特にクリエイターに関する話をする時、一人ずつ別々に映され、同じ部屋にいるのに二人同時に映ることがないのです。2話の喫茶店での会話でも同様の演出が少し入っていました。
なので、何か倫也と二人の間に壁を感じてしまいます。
これも倫也の夢がゲーム制作ではないと思う理由の一つです。まあ、なりたくても才能、適性がないという暗示の可能性もありますが・・・・。

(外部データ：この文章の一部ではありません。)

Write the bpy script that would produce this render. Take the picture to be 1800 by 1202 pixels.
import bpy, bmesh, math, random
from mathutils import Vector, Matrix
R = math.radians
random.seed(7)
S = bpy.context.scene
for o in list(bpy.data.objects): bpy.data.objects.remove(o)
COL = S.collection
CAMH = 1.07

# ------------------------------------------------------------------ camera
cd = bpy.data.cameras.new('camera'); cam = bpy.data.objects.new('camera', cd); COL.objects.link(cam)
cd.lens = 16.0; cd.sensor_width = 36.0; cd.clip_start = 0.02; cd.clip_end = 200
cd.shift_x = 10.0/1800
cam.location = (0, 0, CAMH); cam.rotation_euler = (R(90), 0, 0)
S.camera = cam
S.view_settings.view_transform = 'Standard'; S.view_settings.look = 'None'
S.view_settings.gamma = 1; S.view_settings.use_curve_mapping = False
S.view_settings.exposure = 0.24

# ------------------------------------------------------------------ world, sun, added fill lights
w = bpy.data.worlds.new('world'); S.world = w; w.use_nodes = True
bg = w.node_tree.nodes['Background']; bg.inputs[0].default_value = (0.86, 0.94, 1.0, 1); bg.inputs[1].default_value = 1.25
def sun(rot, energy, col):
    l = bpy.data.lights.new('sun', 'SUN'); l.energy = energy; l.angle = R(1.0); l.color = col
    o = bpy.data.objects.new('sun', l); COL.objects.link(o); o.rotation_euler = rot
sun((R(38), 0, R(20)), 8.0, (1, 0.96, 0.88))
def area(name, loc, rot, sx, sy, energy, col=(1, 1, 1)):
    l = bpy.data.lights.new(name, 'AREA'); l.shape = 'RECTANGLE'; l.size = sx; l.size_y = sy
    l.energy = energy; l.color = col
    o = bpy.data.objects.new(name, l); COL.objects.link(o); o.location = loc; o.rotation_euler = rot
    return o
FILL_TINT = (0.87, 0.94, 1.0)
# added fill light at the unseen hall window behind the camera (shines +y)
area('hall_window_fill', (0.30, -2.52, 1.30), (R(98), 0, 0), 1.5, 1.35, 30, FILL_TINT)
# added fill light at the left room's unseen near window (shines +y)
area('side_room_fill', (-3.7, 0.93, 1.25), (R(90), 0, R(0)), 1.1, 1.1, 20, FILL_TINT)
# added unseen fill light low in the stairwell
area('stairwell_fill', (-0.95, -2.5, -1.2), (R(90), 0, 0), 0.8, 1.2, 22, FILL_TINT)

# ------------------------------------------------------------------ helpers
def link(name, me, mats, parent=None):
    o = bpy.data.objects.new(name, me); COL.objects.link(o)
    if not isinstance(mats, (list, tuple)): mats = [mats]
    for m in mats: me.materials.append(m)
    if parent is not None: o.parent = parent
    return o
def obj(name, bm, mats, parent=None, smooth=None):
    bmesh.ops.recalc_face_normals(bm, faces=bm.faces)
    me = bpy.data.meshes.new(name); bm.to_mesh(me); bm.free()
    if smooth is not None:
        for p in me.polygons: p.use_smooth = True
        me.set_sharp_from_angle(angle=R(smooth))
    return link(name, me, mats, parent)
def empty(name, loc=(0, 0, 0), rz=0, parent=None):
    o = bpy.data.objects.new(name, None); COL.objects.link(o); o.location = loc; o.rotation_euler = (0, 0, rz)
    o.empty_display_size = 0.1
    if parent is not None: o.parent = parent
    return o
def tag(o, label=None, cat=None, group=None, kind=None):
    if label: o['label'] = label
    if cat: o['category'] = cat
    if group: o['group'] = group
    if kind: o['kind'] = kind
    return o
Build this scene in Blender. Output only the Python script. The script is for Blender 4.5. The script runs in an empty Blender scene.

また、英梨々と詩羽が倫也の本心を見抜いた上で、それでも茶番に付き合っている演出・・・・にも見えます。だとすると、0話の英梨々、詩羽、美智留の台詞
「目の前でイチャイチャしてるところを見せつけられて。けれど祝福するしかなくて、心の中では泣きながら無理して笑い続けて・・・・」
「(前略)しかも仲間にしたあとは、私達を働かせるだけ働かせておいて、飴の一つも与えてくれない」
「そうそう、トモってそういうところあるよね〜」
も本当のことなんじゃないか、って気がしてきます・・・・それでも付き合ってくれている三人が、もうホントに大天使すぎて生きるのが辛い!
「(前略)アニメの中の、ゲームの中の、そしてラノベの中の、貴方の理想の女の子は、こんな風に話して、こんな風に動いて、そして・・・・こんな風に恋に落ちたのかな・・・・」
だとすると、台本と言いつつ恵の本心が篭ってるんじゃないかとドキドキの3話の恵の台詞ですが、これを書いた詩羽が切ないです・・・・。
なので今となっては、手を繋ぎながら坂を登る倫也と恵を、坂の下で見送る詩羽と英梨々の負け犬全開の会話が癒しですらあります。熱い恋心ではなく、本心ではほとんど諦めがついている恋の残り火、そう思わないと胃薬が美味しくて止まりません・・・・w
●恋心ではないけれど・・・・
でも、それだと倫也が酷い奴すぎます。3話まで観ても、そこまで倫也に酷い印象は受けません。では、何を見落としてるのか・・・・?
それは、1話で倫也がはじめて詩羽をサークルに誘ったシーンの
「(ゲームを作れば)俺の憧れのクリエイター達(英梨々、詩羽、美智留)に近づけるかもしれないと思った」
という倫也の台詞です。3話では、倫也の部屋で倫也が、英梨々を絶対超えてみせる≒憧れの目標にしている、と言っていますし。
詩羽達は、(倫也に自覚がなくても)倫也が恵に恋をしてしまったことから逃避するためにゲームを作ろうとしているのを見抜いています。でも、まだ未練を断ち切れない片思いの相手が、自分を憧れのクリエイターとして目標にしてくれてもいる。せめてその想いだけでも残したい・・・・そんな感じでしょうか。
・・・・凄く・・・・
●イチャイチャ
一方2話では、倫也と恵が一緒にゲームをしますが、二人一緒に映ることが多いです。なので3話と比べるとどうしても同じ目線、同じ感覚、同じ想いの演出に見えてしまいます。
何だかんだと言い訳を探しながら(表層意識では認識できてないかもしれませんが)気になる相手と一緒の時間をすごしたいという・・・・。
●タイトルの意味
これらを踏まえると、タイトルが非常に意味深に思えてきます。
『(倫也による)冴えない彼女(=恵)の育てかた』
一番素直に考えるとこうなんですが、
『冴えない彼女(=恵による、倫也)の育てかた』
『(恋愛下手な)冴えない彼女(達による、倫也と恵)の育てかた』
今のところこのトリプルミーニングって解釈が一番しっくりきます。